Executive Director, SRADev Nigeria Dr. Leslie Adogame while speaking at the stakeholder’s event suggested the need to bring in Independent partners into the management process of PRO organisations to ensure transparency.

He went further, “In as much as the PRO is set up by producers to regulate themselves, to check themselves, to ensure that they have a cradle to grave approach in waste management, some level of transparency has to be put in place and what i mean is for a society to believe in the transparency of a PRO Organisation, then there is need to be an independent source of funding you cannot self-fund and regulate yourself at the same time. What i think should be done is in the PRO process if you want to guarantee transparency, it is important to put independent partners into the process of management,” Adogame said.
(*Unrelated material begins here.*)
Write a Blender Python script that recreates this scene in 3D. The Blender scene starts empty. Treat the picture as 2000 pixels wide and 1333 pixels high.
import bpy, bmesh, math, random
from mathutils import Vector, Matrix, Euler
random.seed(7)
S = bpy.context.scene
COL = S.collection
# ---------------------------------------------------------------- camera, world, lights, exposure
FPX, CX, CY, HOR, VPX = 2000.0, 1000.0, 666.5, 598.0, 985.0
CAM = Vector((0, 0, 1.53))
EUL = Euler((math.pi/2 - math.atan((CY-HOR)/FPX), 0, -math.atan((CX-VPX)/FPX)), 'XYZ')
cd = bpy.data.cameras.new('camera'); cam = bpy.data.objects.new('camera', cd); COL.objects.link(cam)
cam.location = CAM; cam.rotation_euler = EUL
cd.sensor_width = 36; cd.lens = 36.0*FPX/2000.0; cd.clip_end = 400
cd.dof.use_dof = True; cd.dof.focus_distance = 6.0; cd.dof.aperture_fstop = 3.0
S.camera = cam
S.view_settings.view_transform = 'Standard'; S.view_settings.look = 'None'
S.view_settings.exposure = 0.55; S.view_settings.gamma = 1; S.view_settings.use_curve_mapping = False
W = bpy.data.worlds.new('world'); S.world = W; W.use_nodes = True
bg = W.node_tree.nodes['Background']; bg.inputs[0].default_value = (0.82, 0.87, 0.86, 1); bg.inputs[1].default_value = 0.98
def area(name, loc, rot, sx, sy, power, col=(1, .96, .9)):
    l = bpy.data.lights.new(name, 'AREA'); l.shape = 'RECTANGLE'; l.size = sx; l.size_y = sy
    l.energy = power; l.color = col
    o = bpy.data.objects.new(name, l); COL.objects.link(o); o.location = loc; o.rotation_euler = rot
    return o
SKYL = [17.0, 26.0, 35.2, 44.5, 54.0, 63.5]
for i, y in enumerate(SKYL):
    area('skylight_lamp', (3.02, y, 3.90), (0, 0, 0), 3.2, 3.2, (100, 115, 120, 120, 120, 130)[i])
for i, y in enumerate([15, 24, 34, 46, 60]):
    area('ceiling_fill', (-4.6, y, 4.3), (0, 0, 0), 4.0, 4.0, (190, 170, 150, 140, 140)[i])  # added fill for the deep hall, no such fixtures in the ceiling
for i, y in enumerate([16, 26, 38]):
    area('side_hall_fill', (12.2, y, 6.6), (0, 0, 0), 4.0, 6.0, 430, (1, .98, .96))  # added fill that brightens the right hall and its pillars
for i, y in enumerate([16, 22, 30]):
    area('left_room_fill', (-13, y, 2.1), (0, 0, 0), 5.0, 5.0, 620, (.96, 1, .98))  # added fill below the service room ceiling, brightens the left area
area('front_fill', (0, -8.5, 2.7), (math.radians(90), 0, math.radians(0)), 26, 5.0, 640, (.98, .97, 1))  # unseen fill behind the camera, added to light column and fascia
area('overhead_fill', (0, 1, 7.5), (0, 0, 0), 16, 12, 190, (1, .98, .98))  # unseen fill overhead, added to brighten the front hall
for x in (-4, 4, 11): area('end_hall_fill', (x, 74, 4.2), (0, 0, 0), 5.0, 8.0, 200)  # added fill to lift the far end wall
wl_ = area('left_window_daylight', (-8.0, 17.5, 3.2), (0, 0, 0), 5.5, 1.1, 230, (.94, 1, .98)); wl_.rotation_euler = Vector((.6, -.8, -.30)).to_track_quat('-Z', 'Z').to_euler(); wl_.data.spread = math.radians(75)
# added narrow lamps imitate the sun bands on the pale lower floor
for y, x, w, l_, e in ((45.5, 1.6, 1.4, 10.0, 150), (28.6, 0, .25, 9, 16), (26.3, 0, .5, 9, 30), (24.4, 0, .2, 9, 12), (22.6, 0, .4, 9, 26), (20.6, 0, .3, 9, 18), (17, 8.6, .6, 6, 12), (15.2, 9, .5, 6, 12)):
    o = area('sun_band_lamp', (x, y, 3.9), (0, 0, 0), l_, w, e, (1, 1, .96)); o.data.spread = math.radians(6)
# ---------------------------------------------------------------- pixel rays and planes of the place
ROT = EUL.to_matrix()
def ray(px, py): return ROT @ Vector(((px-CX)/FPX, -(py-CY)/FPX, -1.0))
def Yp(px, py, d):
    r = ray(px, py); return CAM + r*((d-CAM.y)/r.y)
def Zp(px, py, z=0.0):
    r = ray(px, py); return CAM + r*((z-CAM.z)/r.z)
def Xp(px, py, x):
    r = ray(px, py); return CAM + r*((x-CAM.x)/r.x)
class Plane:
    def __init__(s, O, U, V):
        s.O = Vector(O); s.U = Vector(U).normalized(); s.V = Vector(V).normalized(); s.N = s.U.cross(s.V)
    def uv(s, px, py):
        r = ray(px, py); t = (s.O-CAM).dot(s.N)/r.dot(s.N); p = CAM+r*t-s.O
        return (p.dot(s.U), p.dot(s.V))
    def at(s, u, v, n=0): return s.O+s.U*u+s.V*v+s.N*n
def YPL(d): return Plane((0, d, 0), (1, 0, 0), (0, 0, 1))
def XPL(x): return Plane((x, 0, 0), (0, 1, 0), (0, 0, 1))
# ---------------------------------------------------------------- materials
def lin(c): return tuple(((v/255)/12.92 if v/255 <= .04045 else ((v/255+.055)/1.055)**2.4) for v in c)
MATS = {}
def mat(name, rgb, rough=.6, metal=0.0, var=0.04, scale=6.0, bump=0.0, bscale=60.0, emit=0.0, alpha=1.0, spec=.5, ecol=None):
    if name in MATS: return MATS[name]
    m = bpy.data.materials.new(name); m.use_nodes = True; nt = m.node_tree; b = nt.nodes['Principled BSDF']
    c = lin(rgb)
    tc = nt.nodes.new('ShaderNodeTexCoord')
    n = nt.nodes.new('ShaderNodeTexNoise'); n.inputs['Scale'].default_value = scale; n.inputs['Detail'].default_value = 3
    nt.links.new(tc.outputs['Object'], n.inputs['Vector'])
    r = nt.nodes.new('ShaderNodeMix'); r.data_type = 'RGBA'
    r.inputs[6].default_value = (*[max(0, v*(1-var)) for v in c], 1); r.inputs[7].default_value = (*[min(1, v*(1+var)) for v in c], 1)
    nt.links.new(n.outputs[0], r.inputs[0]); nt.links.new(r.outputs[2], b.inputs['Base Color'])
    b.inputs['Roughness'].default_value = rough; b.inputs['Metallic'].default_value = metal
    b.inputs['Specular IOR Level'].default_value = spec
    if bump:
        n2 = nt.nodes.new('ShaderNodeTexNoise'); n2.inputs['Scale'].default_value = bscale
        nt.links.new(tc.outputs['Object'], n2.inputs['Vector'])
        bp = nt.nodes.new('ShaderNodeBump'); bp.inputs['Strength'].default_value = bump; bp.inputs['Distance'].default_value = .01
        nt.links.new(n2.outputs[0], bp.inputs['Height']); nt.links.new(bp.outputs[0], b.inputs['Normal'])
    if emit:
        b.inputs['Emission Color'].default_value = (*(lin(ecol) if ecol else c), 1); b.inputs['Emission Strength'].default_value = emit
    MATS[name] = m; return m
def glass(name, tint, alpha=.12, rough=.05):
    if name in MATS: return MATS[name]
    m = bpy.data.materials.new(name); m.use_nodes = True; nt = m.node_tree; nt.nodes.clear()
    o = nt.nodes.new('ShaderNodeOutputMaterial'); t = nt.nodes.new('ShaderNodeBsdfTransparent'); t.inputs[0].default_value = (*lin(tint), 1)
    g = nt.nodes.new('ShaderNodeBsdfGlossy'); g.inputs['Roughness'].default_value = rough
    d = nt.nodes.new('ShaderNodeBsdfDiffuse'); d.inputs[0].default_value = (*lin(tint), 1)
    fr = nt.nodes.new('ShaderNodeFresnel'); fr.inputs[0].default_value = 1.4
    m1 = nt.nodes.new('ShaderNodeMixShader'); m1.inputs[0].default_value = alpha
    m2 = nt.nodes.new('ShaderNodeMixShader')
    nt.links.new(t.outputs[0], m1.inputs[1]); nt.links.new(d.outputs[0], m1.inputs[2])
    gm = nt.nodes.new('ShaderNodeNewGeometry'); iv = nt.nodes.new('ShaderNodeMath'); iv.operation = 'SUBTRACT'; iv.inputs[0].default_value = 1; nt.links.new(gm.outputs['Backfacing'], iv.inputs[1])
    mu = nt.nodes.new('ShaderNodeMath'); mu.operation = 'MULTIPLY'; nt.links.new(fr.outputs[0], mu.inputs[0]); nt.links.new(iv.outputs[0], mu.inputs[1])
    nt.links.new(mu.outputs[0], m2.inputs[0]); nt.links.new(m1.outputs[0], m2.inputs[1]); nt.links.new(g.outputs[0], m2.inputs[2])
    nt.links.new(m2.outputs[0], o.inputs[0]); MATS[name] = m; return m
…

Reiterating the importance of the PROs are towards ensuring that producers strictly adhere to the extended producer responsibility program, Adogame said that the  PROs’ are currently being run as part of producers’ CSRs.

The SRADev chief emphasised the need to have PROs that are not dependent on the management system. “If it is possible to have PROs that are not totally dependent on the management system; the producers can pay for managing the waste but in the executive management of the PRO process needs to be independent. In other words administrative funding source to manage the administrative setting of the PRO needs to be independent,” he added.

Head of hazardous waste management, Department of Pollution Control, Federal Ministry of Environment, Amuda Oyewole, an engineer, emphasised the need for the creation of policies to back effective e-waste management in Nigeria.

Despite noting that there are regulations backing Extended Producer responsibility, he lamented that at the moment the country is without a policy backing EPR.

He also suggested that PROs approach the government for funds to liberate them from being under the influence of the producers who are mostly after making profit over the safety of lives and properties.

Distinguished Professor of Chemistry, Babajide Alo, faulted the current structure of the PROs, he explained that the current structure of the PROs does not permit them to take regulatory actions against erring producing and manufacturing organisations.

“The PROs with the way they are presently constituted will not be able to bite will not be able to give us the result that we want basically because they are funded by the producers themselves, those who supposed to regulate to take action, so one is suggesting that we need to go beyond that, we need to reconstitute it to empower them, we need to build their capacity.

“Right now it is a voluntary organisation in which those who are interested come together and say let us do something but they are not putting their money where their mouth is, they say it by word of mouth that let us come together and improve e-waste management but they are not supporting it the way it is, purely because it is still voluntary, they see it more as a CSR and you know CSR issues are issues in which they do it when they can, when they can afford it so what we are pushing for now is a manner in which we can make it compulsory where it will go away from being voluntary to being a compulsory responsibility on the side of the producers and even have an act or some regulations mandating a compulsory EPR for each of the producers, we’ll then be in the position which we’ll make them do what we want them to do,” he added.

He further disclosed that efforts are ongoing to put legislation in place to ensure that producers have a responsibility for a cradle to grave on every one of their products.